What needs to be done:
Return only the lines running from the line that holds "rough=.95, var=.2, bump=.006)" to the line that holds "scale=8, rough=.9, var=.3)", including both.

○ ○ ○

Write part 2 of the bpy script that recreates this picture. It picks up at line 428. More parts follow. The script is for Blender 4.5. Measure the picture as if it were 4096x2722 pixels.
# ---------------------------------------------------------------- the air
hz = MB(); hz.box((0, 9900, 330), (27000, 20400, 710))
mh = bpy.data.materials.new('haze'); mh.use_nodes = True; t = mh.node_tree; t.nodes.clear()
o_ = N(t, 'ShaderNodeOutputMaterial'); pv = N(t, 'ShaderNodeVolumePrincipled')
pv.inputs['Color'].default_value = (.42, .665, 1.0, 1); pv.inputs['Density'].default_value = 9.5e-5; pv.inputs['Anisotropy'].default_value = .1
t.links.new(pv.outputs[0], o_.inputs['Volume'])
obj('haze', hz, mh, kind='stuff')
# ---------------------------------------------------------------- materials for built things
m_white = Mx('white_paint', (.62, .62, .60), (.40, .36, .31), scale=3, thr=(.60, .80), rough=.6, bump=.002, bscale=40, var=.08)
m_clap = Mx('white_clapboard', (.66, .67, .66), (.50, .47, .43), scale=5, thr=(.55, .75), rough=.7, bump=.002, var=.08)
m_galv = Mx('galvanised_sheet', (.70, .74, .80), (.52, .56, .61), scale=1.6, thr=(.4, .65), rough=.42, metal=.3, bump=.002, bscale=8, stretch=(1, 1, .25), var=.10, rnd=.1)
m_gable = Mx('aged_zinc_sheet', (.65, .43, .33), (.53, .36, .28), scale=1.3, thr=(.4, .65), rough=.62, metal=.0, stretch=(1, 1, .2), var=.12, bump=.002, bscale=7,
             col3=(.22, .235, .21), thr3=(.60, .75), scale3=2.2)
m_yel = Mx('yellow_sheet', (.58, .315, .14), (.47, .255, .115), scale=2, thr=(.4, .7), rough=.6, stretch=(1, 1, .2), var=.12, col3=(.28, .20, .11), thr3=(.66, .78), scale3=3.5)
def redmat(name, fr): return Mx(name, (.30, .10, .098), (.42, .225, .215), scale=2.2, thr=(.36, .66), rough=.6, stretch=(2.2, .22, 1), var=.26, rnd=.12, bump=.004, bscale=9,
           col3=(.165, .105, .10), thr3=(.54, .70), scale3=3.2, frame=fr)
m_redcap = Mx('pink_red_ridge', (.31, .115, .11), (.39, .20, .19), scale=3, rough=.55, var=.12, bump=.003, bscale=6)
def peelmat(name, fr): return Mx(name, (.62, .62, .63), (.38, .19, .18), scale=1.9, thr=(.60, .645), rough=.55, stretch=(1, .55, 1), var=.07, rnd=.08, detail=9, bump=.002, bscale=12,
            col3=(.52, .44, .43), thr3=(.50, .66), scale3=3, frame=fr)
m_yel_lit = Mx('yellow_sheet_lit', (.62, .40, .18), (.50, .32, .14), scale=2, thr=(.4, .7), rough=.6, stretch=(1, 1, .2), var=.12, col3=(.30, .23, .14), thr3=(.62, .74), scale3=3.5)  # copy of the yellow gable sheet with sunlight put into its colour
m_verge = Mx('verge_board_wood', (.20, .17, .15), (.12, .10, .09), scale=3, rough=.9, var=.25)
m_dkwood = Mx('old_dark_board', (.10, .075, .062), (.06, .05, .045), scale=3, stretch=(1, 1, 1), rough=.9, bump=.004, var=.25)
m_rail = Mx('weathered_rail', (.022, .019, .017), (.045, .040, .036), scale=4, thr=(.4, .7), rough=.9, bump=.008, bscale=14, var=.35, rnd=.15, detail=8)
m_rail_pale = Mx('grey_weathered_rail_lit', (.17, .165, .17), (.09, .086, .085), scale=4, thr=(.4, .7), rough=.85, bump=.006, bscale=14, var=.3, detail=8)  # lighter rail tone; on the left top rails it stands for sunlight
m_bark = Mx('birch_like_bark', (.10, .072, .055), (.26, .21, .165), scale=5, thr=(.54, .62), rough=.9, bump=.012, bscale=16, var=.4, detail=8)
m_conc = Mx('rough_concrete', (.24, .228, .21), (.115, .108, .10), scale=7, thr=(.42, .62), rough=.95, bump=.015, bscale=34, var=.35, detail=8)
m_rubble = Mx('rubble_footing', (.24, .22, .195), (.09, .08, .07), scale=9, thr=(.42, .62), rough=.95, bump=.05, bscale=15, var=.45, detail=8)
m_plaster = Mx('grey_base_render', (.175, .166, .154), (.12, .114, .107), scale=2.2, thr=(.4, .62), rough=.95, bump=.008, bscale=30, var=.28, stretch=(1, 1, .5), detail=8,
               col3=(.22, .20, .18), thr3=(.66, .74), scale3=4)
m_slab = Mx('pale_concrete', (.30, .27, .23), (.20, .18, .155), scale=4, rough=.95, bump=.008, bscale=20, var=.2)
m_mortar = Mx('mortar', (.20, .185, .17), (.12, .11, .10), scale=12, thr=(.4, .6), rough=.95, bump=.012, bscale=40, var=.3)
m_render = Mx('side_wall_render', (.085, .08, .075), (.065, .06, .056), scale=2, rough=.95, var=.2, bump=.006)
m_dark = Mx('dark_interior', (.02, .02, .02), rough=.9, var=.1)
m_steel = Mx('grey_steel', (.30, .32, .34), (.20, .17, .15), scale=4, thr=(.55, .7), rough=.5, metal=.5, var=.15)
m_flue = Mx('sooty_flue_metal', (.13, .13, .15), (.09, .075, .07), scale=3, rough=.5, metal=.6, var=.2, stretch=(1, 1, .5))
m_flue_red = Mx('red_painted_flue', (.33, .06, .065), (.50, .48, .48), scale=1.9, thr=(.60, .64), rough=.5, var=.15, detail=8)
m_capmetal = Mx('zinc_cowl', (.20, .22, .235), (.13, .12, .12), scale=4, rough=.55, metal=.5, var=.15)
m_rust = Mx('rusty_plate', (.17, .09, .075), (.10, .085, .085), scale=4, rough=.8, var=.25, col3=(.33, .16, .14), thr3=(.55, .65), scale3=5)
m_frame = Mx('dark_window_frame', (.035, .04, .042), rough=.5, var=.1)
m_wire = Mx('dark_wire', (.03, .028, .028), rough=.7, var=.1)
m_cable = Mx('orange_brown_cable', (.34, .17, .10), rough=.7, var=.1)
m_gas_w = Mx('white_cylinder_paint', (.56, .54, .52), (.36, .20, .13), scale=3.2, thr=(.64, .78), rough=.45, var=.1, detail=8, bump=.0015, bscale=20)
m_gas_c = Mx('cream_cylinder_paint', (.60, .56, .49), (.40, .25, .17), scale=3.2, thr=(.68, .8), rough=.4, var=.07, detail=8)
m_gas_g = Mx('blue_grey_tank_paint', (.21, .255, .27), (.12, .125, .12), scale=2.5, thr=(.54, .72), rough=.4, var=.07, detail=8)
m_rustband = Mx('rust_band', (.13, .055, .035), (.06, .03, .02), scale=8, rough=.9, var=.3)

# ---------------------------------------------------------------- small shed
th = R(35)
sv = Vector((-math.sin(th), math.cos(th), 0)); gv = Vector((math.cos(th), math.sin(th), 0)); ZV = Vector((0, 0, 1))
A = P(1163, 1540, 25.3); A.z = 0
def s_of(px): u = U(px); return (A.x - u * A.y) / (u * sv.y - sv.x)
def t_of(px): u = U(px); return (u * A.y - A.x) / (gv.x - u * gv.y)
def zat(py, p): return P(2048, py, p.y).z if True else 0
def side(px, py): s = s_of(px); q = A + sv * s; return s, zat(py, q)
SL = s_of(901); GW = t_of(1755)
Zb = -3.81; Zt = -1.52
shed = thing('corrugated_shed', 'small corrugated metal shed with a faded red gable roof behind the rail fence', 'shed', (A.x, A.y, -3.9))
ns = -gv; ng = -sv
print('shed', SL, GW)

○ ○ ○

Exercise answer:
m_render = Mx('side_wall_render', (.085, .08, .075), (.065, .06, .056), scale=2, rough=.95, var=.2, bump=.006)
m_dark = Mx('dark_interior', (.02, .02, .02), rough=.9, var=.1)
m_steel = Mx('grey_steel', (.30, .32, .34), (.20, .17, .15), scale=4, thr=(.55, .7), rough=.5, metal=.5, var=.15)
m_flue = Mx('sooty_flue_metal', (.13, .13, .15), (.09, .075, .07), scale=3, rough=.5, metal=.6, var=.2, stretch=(1, 1, .5))
m_flue_red = Mx('red_painted_flue', (.33, .06, .065), (.50, .48, .48), scale=1.9, thr=(.60, .64), rough=.5, var=.15, detail=8)
m_capmetal = Mx('zinc_cowl', (.20, .22, .235), (.13, .12, .12), scale=4, rough=.55, metal=.5, var=.15)
m_rust = Mx('rusty_plate', (.17, .09, .075), (.10, .085, .085), scale=4, rough=.8, var=.25, col3=(.33, .16, .14), thr3=(.55, .65), scale3=5)
m_frame = Mx('dark_window_frame', (.035, .04, .042), rough=.5, var=.1)
m_wire = Mx('dark_wire', (.03, .028, .028), rough=.7, var=.1)
m_cable = Mx('orange_brown_cable', (.34, .17, .10), rough=.7, var=.1)
m_gas_w = Mx('white_cylinder_paint', (.56, .54, .52), (.36, .20, .13), scale=3.2, thr=(.64, .78), rough=.45, var=.1, detail=8, bump=.0015, bscale=20)
m_gas_c = Mx('cream_cylinder_paint', (.60, .56, .49), (.40, .25, .17), scale=3.2, thr=(.68, .8), rough=.4, var=.07, detail=8)
m_gas_g = Mx('blue_grey_tank_paint', (.21, .255, .27), (.12, .125, .12), scale=2.5, thr=(.54, .72), rough=.4, var=.07, detail=8)
m_rustband = Mx('rust_band', (.13, .055, .035), (.06, .03, .02), scale=8, rough=.9, var=.3)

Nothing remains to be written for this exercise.